(SET PROBLEM)
Starting at the first line of the entries, extract each line up to and including the one that contains "f32 = np.float32", but leave out the pictures.

========

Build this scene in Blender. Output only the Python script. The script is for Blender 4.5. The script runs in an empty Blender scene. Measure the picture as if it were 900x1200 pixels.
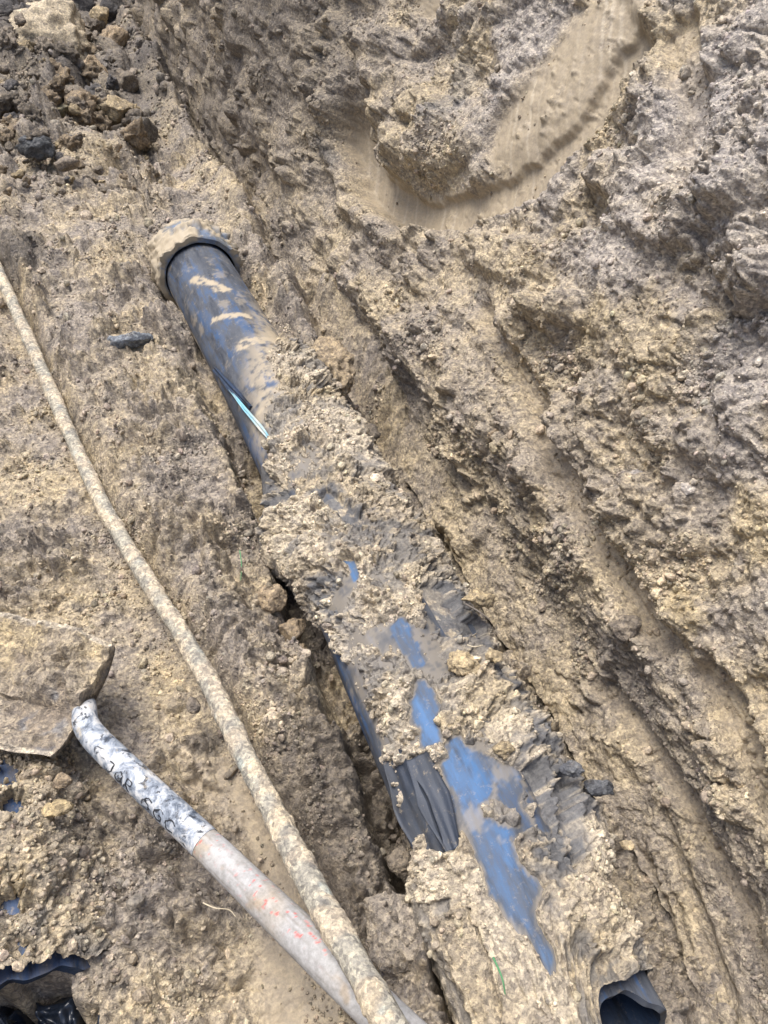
import bpy, bmesh, math, random
import numpy as np
random.seed(5)
rng = np.random.default_rng(11)
sc = bpy.context.scene
col = sc.collection
f32 = np.float32

# ------------------------------------------------------------------ camera, world, sun, exposure
CAM_H, F_PX, PITCH, YAW = 1.0, 910.0, math.radians(45), math.radians(21.6)
RV = np.array([math.cos(YAW), -math.sin(YAW), 0.0])
FH = np.array([math.sin(YAW), math.cos(YAW), 0.0])
UPZ = np.array([0, 0, 1.0])
FV = FH * math.cos(PITCH) - UPZ * math.sin(PITCH)
UV = FH * math.sin(PITCH) + UPZ * math.cos(PITCH)
CP = np.array([0, 0, CAM_H])
cam_d = bpy.data.cameras.new('camera')
cam = bpy.data.objects.new('camera', cam_d); col.objects.link(cam)
cam.location = CP
cam.rotation_euler = (math.pi / 2 - PITCH, 0, -YAW)
cam_d.sensor_fit = 'VERTICAL'; cam_d.sensor_height = 36.0
cam_d.lens = 36.0 * F_PX / 1200.0
cam_d.clip_start = 0.02; cam_d.clip_end = 500
sc.camera = cam

SUN_DIR = np.array([-0.16, 0.20, 0.95]); SUN_DIR /= np.linalg.norm(SUN_DIR)   # towards the sun
world = bpy.data.worlds.new('World'); sc.world = world; world.use_nodes = True
wn = world.node_tree.nodes; wl = world.node_tree.links
sky = wn.new('ShaderNodeTexSky'); sky.sky_type = 'NISHITA'; sky.sun_disc = False
sky.sun_elevation = math.asin(SUN_DIR[2])
sky.sun_rotation = math.atan2(SUN_DIR[0], SUN_DIR[1])
sky.air_density = 1.0; sky.dust_density = 4.0
wl.new(sky.outputs[0], wn['Background'].inputs[0])
wn['Background'].inputs[1].default_value = 0.125
sd = bpy.data.lights.new('sun', 'SUN'); sd.energy = 2.0; sd.angle = math.radians(34); sd.color = (1, .98, .95)
sun = bpy.data.objects.new('sun', sd); col.objects.link(sun)
from mathutils import Vector
sun.rotation_euler = Vector(-SUN_DIR).to_track_quat('-Z', 'Y').to_euler()
sc.view_settings.view_transform = 'Standard'; sc.view_settings.look = 'None'
sc.view_settings.exposure = 1.14; sc.view_settings.gamma = 1.0
sc.cycles.max_bounces = 6

# ------------------------------------------------------------------ unprojection onto real surfaces
def ray(px, py): return FV + RV * ((px - 450) / F_PX) - UV * ((py - 600) / F_PX)
def at(px, py, z=0.0):
    d = ray(px, py); return CP + d * ((z - CAM_H) / d[2])

# ------------------------------------------------------------------ noise
def H32(a, b, c, seed):
    h = (a.astype(np.uint32) * np.uint32(0x8da6b343)) ^ (b.astype(np.uint32) * np.uint32(0xd8163841))
    if c is not None: h ^= c.astype(np.uint32) * np.uint32(0xcb1ab31f)
    h ^= np.uint32((seed * 0x9E3779B1) & 0xffffffff)
    h ^= h >> np.uint32(15); h *= np.uint32(0x2c1b3c6d); h ^= h >> np.uint32(12)
    h *= np.uint32(0x297a2d39); h ^= h >> np.uint32(15)
    return h
def nxt(h):
    h = h * np.uint32(0x9E3779B1) + np.uint32(0x7f4a7c15)
    h ^= h >> np.uint32(16); h *= np.uint32(0x85ebca6b); h ^= h >> np.uint32(13)
    return h
def fl01(h): return (h >> np.uint32(8)).astype(f32) * f32(1 / 16777216)
def fade(t): return t * t * t * (t * (t * 6 - 15) + 10)
def n2(x, y, seed=0):
    x = np.asarray(x, f32); y = np.asarray(y, f32)
    xi = np.floor(x); yi = np.floor(y); fx = x - xi; fy = y - yi
    xi = xi.astype(np.int32); yi = yi.astype(np.int32)
    def g(i, j):
        a = fl01(H32(xi + i, yi + j, None, seed)) * f32(6.2831853)
        return np.cos(a) * (fx - i) + np.sin(a) * (fy - j)
    u = fade(fx); v = fade(fy)
    a = g(0, 0); b = g(1, 0); c = g(0, 1); d = g(1, 1)
    return ((a + (b - a) * u) * (1 - v) + (c + (d - c) * u) * v) * f32(1.45)
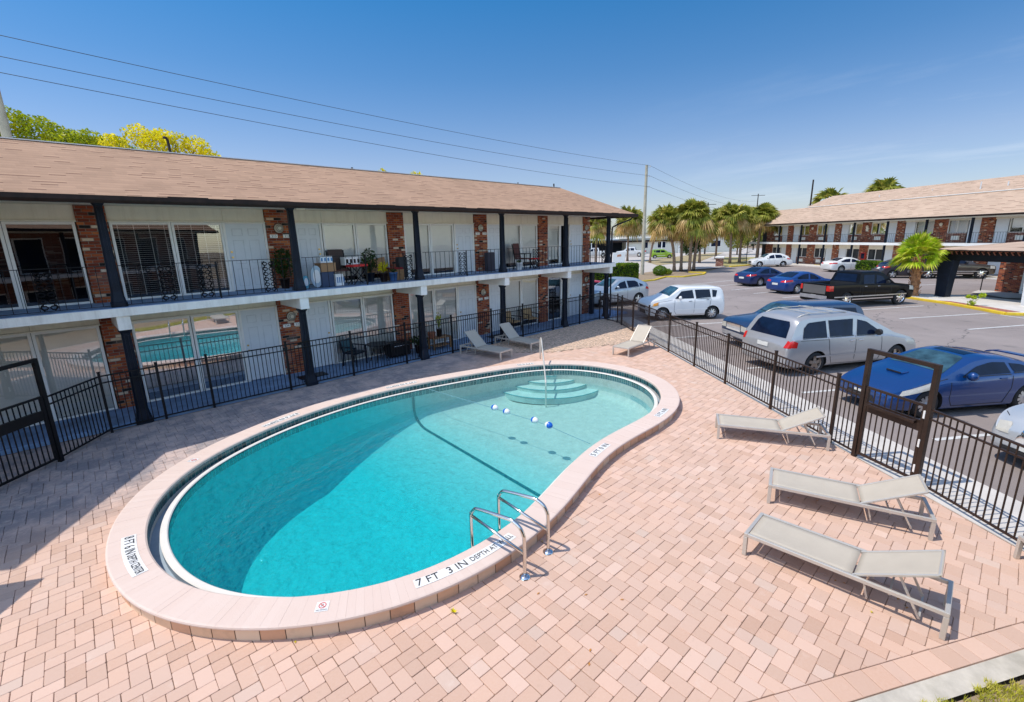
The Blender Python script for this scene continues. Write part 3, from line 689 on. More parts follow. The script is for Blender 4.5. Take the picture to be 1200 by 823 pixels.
# ------------------------------------------------------------------ ground sheets and the paver deck
inner_hole = HOLE[::4]
g = sheet('ground', [(-300, -300), (500, -300), (500, 500), (-300, 500)], [inner_hole], -0.16, M['soil']); struct(g)
DECK = [(-9.0, 13.95), (19.75, 13.95), (8.60, -0.85), (6.66, -0.82), (3.82, 1.05), (-9.0, 8.65)]   # convex enough; built below
if area(DECK) < 0: DECK.reverse()
BORD = (Vector((6.9, -0.88)), Vector((-9.0, 8.47)))
jt = sheet('deck_bed', [(-9.3, 14.02), (19.9, 14.02), (8.3, -1.4), (7.0, -1.3), (-9.3, 8.3)], [inner_hole], -0.012, M['paver_joint']); struct(jt)
U = 0.0787; A0 = R(-1.5); ca, sa = math.cos(A0), math.sin(A0)
FD = Vector((19.55 - 8.53, 12.75 + 0.81)).normalized()
cl_edges = [((-9, 13.93), (-30, 13.93)), ((8.53 - FD.x * 3, -0.81 - FD.y * 3), (19.6 + FD.x, 12.8 + FD.y)), ((-9.0, 8.553), (6.86, -0.757))]
cl_edges[0] = ((30, 13.93), (-9, 13.93))
def inpool(x, y):   # inside the coping ring
    c_ = False; j = len(HO) - 1
    for i in range(len(HO)):
        xi, yi = HO[i]; xj, yj = HO[j]
        if (yi > y) != (yj > y) and x < (xj - xi) * (y - yi) / (yj - yi) + xi: c_ = not c_
        j = i
    return c_
HO = off(0.22)[::5]
BED = [(11.0, 13.9), (11.6, 12.6), (13.0, 11.2), (14.9, 10.45), (16.4, 9.6), (17.6, 9.9), (20.5, 13.0), (20.0, 14)]   # mulch bed replaces pavers here
def inbed(x, y):
    c_ = False; j = len(BED) - 1
    for i in range(len(BED)):
        xi, yi = BED[i]; xj, yj = BED[j]
        if (yi > y) != (yj > y) and x < (xj - xi) * (y - yi) / (yj - yi) + xi: c_ = not c_
        j = i
    return c_
BEDI = BED
mb = MB(); gap = 0.0024; ch = 0.0040
def paver_piece(poly, tone, dz, tx, ty):
    nn = len(poly); cx = sum(p[0] for p in poly) / nn; cy = sum(p[1] for p in poly) / nn
    def ins(d):
        out = []
        for i in range(nn):
            a, b, c_ = Vector(poly[i - 1]), Vector(poly[i]), Vector(poly[(i + 1) % nn]); e1 = (b - a).normalized(); e2 = (c_ - b).normalized()
            n1, n2 = Vector((-e1.y, e1.x)), Vector((-e2.y, e2.x)); k_ = 1 + n1.dot(n2)
            out.append(b + (n1 + n2) * (d / max(0.35, k_)))
        return out
    a, b = ins(gap), ins(gap + ch); top = lambda p: dz + (p[0] - cx) * tx + (p[1] - cy) * ty
    vs = [(p.x, p.y, -0.014) for p in a] + [(p.x, p.y, top(p) - 0.004) for p in a] + [(p.x, p.y, top(p)) for p in b]
    fs = [tuple(2 * nn + i for i in range(nn))]
    for k_ in (0, 1): fs += [(k_ * nn + i, k_ * nn + (i + 1) % nn, (k_ + 1) * nn + (i + 1) % nn, (k_ + 1) * nn + i) for i in range(nn)]
    mb.add(vs, fs, False, tone)
ox, oy = 3.0, 3.0
for j in range(-80, 200):
    for i0 in range(-22, 36):
        for (w_, h_), (px, py) in (((3, 2), (0, 0)), ((2, 3), (3, 0)), ((2, 2), (14, 0))):
            gx = 16 * i0 + 7 * j + px - 16 * (7 * j // 16); gy = j + py
            x, y = gx * U, gy * U
            cx, cy = ox + (x + w_ * U / 2) * ca - (y + h_ * U / 2) * sa, oy + (x + w_ * U / 2) * sa + (y + h_ * U / 2) * ca
            if cx < -3.2 or cx > 20 or cy > 14.2 or cy < -1.6: continue
            if cy < 1.05 - 0.6 * (cx - 3.82) - 0.5: continue
            if inpool(cx, cy) or inbed(cx, cy): continue
            poly = [(ox + a * ca - b * sa, oy + a * sa + b * ca) for a, b in ((x, y), (x + w_ * U, y), (x + w_ * U, y + h_ * U), (x, y + h_ * U))]
            for e in cl_edges:
                poly = clip(poly, *e)
                if len(poly) < 3: break
            if len(poly) < 3 or abs(area(poly)) < 0.0009: continue
            if len(poly) == 4 and abs(abs(area(poly)) - w_ * h_ * U * U) < 1e-6:
                pp = []
                for q_ in range(4):
                    a_, b_, c_ = Vector(poly[q_ - 1]), Vector(poly[q_]), Vector(poly[(q_ + 1) % 4]); kk = rnd.uniform(.006, .014)
                    pp += [tuple(b_ + (a_ - b_).normalized() * kk), tuple(b_ + (c_ - b_).normalized() * kk)]
                poly = pp
            jx, jy = rnd.uniform(-.002, .002), rnd.uniform(-.002, .002); ja = rnd.gauss(0, .006)
            poly = [(p[0] + jx - (p[1] - cy) * ja, p[1] + jy + (p[0] - cx) * ja) for p in poly]
            paver_piece(poly, (min(1, max(0, rnd.gauss(0.48, 0.20))), rnd.random()), rnd.uniform(-0.0015, 0.0015), rnd.gauss(0, 0.007), rnd.gauss(0, 0.007))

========

(WRITTEN RESPONSE)
Build this scene in Blender. Output only the Python script. The script is for Blender 4.5. The script runs in an empty Blender scene. Measure the picture as if it were 900x1200 pixels.
import bpy, bmesh, math, random
import numpy as np
random.seed(5)
rng = np.random.default_rng(11)
sc = bpy.context.scene
col = sc.collection
f32 = np.float32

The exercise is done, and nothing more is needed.